A notícia do evento que tanto entusiasmou a população foi divulgada nos seguintes termos: “Fundou-se em São Sebastião do Paraíso um gabinete de leitura intitulado Gabinete de Leitura Valentim Magalhães, ficando constituída a sua diretoria sob a presidência do cônego Thomaz de Affonseca e Silva.” O mesmo jornal informou que faziam parte da diretoria os seguintes cidadãos beneméritos da cultura e educação: Antonio Soares de Paula Coelho, Placidino Brotero Franklin Brigagão, Ângelo Calafiori e o coronel José Luiz Campos do Amaral Junior. [A União, Ouro Preto, 9.2.1889, p. 3]

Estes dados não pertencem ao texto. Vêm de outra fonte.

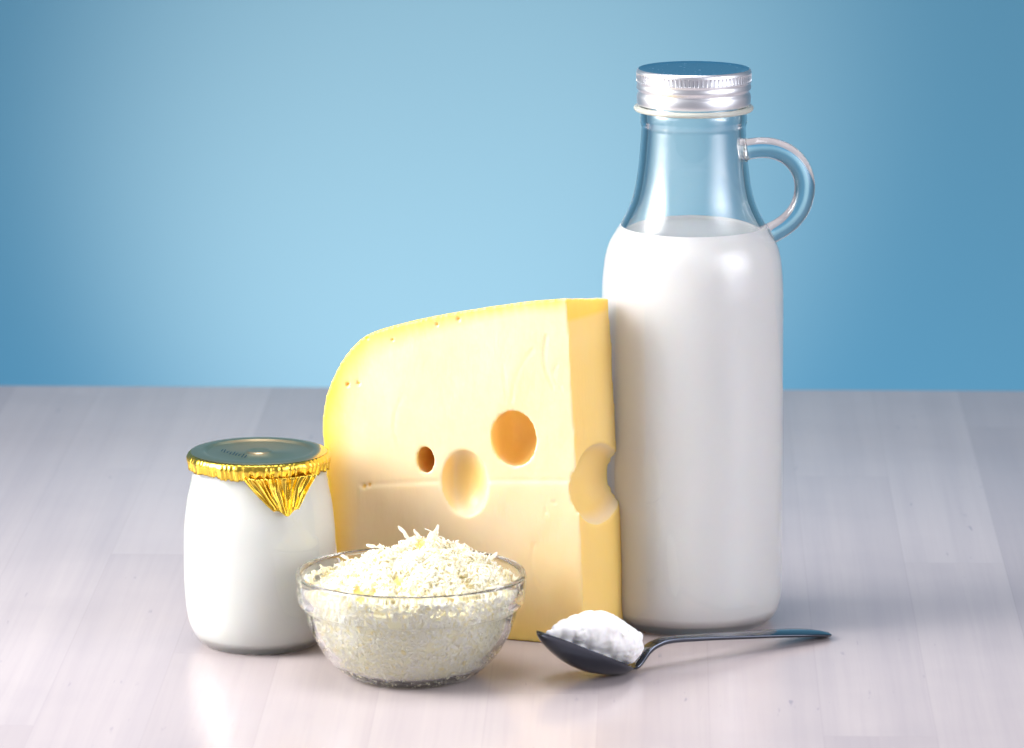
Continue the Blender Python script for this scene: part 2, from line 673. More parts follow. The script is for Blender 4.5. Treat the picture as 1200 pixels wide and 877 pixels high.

Para consolidar o projeto, além das doações de livros recebidas da sociedade local, consta na notícia divulgada que, naquele momento, a diretoria havia feito uma encomenda de novos títulos, nas mais importantes livrarias do Rio de Janeiro. Fato ainda divulgado em âmbito nacional foi a inauguração de um curso noturno para alfabetização de adultos, anexo ao Gabinete de Leitura, com uma classe de 50 alunos, em grande parte ex-escravos recém libertos. Na falta de professor público, o próprio José Luiz Campos do Amaral Junior se dispôs a ministrar lições de primeiras letras. São pequenos grandes gestos em favor da educação de outrora, cujos protagonistas transcendiam diferenças que tanto podem e devem aproximar as pessoas. Infelizmente, poucos meses após a criação do Gabinete de Leitura, cônego Thomaz faleceu, no Rio de Janeiro, vítima de febre amarela, quando aguardava para viajar à França, onde pretendia tratar de um problema de visão. No dia 7 de junho de 1889, o Diário de Notícias do Rio de Janeiro publicou a seguinte nota, anunciando o falecimento do generoso cônego e convidando seus amigos para assistem a uma missa que seria rezada, às 8 horas do dia seguinte, na Igreja do Carmo, para o descanso eterno de sua alma.